> Input records:
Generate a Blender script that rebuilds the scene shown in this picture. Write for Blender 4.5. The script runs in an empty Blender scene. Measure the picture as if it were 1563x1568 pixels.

---

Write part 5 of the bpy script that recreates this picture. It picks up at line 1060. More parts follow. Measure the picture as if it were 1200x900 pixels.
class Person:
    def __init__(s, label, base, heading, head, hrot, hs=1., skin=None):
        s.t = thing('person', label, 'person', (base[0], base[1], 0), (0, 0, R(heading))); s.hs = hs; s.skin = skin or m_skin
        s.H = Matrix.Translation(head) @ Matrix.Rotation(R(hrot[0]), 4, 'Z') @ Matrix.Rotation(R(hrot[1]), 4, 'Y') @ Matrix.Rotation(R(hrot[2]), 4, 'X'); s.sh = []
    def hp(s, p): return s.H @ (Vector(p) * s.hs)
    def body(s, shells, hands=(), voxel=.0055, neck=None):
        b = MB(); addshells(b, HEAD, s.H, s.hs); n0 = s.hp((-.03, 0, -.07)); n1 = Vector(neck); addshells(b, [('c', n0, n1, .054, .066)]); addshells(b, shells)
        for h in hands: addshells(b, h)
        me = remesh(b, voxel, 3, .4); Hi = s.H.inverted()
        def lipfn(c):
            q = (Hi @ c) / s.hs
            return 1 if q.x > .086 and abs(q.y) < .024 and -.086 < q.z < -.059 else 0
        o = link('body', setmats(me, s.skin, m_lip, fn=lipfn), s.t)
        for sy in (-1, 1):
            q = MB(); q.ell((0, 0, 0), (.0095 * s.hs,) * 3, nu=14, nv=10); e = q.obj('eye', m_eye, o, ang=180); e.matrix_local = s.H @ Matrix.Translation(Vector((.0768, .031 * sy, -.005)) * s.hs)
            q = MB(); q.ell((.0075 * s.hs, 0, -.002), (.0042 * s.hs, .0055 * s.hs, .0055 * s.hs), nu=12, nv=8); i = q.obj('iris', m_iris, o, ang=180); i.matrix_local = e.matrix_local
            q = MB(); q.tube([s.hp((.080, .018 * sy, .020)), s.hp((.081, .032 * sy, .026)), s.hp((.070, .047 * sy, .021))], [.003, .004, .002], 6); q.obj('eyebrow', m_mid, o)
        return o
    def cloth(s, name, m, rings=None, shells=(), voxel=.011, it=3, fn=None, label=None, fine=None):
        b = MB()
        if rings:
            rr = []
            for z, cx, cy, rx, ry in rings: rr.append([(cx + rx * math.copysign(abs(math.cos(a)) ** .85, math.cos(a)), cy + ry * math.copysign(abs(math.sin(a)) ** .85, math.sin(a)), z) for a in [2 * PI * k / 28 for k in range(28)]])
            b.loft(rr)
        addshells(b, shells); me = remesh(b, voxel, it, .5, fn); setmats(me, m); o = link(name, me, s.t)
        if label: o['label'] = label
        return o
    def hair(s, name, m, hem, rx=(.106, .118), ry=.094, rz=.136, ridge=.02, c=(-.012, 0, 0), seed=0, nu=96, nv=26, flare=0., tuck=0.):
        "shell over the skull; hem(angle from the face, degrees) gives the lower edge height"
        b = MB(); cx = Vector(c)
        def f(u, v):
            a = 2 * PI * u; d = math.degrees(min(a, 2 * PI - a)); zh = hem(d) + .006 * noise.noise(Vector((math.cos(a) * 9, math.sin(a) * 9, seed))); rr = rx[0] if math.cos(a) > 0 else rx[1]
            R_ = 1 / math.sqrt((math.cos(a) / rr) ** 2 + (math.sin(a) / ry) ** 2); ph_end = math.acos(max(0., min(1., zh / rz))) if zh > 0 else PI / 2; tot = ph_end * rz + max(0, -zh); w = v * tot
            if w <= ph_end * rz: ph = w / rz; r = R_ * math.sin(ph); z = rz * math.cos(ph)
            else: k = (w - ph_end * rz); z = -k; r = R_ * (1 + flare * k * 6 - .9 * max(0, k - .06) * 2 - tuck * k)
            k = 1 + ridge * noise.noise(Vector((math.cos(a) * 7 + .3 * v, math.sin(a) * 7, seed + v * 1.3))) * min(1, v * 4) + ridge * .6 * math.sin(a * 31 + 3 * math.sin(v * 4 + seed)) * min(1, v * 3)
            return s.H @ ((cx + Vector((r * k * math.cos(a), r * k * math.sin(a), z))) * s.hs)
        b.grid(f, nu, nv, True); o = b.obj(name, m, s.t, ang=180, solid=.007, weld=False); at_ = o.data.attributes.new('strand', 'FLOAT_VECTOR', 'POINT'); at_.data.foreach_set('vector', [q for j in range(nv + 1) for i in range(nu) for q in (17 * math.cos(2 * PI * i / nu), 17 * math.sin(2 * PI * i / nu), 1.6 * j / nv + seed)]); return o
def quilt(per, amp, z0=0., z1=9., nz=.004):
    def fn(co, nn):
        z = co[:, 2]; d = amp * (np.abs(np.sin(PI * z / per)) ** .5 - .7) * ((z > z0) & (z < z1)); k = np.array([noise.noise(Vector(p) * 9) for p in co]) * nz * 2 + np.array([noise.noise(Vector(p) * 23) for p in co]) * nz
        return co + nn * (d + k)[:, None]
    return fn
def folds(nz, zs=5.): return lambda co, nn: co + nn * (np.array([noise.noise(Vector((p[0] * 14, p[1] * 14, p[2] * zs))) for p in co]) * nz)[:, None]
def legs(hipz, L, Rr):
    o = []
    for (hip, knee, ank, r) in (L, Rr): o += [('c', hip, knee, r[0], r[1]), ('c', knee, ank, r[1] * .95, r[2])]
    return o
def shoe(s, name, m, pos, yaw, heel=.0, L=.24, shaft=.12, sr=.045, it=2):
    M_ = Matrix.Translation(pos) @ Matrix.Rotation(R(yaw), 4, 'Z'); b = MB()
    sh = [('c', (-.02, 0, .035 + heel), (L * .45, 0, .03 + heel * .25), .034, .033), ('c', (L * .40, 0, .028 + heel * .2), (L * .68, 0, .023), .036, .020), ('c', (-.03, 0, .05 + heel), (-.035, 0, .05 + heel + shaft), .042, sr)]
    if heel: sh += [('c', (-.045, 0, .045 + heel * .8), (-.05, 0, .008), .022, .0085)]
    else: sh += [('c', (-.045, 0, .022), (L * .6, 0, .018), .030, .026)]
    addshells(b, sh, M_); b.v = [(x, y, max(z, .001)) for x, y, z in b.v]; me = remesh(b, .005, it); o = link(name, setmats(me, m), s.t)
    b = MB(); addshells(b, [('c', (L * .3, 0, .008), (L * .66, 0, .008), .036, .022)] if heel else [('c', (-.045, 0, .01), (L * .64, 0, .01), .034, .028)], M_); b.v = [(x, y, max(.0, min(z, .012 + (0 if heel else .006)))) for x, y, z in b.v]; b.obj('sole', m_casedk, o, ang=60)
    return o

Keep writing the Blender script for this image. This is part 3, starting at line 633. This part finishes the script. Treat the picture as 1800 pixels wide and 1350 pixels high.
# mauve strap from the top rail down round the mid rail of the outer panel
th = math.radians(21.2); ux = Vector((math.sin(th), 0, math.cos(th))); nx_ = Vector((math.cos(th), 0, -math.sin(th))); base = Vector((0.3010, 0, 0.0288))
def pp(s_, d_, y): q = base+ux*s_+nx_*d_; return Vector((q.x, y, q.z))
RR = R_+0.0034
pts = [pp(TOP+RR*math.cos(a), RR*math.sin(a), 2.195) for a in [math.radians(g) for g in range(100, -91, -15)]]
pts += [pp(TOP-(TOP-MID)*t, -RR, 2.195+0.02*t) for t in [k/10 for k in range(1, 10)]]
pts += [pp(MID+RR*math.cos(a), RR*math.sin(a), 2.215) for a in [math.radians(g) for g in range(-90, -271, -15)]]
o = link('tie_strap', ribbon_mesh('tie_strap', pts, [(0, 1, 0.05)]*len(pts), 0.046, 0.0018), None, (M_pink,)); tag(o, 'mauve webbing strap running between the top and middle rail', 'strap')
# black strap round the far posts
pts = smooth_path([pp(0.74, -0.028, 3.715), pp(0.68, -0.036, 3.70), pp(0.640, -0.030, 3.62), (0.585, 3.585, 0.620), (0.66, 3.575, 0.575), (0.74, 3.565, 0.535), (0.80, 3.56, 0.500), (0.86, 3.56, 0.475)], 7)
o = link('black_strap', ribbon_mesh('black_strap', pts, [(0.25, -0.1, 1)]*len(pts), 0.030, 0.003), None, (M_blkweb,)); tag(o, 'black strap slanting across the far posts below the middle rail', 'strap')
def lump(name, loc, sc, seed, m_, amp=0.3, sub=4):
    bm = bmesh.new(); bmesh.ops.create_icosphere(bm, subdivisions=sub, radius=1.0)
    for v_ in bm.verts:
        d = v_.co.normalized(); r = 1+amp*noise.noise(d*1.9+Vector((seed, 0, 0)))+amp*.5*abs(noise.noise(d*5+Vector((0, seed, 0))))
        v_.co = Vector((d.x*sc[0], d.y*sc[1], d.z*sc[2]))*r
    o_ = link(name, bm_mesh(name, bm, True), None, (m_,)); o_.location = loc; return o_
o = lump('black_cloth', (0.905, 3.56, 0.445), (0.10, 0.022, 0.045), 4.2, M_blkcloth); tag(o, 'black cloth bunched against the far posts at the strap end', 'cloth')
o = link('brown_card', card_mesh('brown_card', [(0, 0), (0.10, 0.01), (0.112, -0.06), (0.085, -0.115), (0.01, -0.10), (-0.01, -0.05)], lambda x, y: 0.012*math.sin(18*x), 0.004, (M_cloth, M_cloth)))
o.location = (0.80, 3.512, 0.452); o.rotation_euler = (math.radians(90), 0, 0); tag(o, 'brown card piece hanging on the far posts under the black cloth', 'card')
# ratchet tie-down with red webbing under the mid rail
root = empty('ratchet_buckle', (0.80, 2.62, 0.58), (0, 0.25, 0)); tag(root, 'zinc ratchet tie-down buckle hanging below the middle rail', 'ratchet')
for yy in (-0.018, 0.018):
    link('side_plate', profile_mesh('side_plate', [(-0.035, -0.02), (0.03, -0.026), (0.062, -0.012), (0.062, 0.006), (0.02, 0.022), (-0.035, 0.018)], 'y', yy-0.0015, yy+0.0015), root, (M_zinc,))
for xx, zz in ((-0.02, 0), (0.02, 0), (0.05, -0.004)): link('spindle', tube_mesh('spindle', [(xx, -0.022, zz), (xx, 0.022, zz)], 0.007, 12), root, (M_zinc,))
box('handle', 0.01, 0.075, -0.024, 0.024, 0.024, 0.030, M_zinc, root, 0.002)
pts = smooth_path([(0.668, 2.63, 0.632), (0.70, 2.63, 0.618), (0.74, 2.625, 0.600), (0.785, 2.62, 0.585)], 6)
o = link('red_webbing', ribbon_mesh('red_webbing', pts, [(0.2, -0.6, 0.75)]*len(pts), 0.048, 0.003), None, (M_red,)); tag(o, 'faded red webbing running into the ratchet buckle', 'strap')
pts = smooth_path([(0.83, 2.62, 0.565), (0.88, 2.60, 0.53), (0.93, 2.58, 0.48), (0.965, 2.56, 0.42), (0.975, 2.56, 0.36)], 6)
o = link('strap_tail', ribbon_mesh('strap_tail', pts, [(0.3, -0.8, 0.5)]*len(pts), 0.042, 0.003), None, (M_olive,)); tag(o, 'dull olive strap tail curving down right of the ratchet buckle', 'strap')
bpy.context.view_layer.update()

* * *

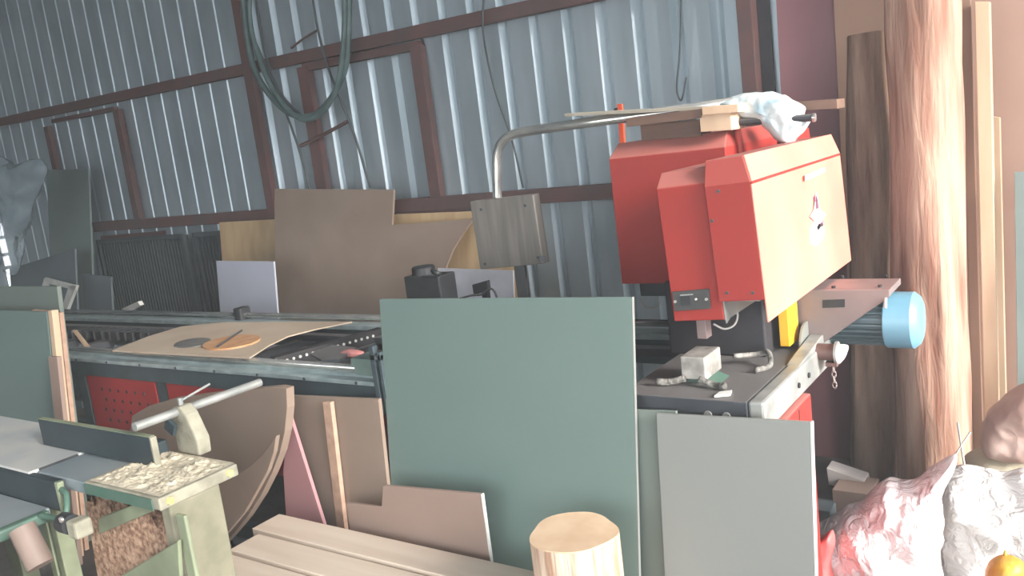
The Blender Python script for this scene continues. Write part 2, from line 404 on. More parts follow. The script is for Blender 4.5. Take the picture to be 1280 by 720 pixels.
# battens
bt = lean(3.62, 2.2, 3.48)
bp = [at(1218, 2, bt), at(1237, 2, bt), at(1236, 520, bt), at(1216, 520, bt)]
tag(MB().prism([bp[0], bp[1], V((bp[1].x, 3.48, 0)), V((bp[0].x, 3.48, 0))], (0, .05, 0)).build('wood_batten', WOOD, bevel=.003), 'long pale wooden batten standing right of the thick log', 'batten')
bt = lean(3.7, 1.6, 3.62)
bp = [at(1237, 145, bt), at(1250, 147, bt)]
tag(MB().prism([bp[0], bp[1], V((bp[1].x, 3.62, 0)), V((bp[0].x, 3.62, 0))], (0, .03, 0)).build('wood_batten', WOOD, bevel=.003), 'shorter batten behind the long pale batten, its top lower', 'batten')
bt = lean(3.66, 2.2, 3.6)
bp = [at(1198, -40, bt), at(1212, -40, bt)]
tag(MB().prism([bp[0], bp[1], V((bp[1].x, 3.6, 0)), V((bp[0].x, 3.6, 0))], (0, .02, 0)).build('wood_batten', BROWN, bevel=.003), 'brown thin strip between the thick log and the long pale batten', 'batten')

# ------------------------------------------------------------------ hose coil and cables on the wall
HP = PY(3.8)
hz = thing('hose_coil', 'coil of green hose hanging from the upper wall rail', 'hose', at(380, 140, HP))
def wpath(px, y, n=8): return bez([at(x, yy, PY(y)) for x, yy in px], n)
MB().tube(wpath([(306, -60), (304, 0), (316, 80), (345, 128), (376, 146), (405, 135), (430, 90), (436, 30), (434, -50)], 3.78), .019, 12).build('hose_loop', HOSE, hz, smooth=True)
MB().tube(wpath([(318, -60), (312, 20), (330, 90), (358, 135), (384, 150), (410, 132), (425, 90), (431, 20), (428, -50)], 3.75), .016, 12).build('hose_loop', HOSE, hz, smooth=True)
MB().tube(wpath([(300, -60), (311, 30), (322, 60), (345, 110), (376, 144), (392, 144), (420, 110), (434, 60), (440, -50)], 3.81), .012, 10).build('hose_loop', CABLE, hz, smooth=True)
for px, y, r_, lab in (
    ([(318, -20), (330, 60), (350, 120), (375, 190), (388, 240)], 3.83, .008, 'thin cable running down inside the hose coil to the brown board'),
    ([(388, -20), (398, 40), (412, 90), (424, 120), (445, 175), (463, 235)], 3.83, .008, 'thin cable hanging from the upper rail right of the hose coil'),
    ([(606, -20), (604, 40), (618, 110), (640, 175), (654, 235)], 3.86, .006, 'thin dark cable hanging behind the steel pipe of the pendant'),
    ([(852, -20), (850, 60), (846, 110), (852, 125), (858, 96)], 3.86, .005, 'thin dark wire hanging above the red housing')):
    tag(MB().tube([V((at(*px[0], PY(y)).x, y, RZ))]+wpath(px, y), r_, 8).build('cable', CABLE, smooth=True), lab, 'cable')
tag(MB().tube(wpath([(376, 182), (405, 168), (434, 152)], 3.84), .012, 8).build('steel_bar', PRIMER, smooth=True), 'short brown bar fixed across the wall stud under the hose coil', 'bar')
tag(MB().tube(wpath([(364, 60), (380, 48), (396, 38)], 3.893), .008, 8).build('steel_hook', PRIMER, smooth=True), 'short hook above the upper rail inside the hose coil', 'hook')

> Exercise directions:
Work through the data and report how many of its lines hold the word "that", giving only the figure.

> Result of this task:
2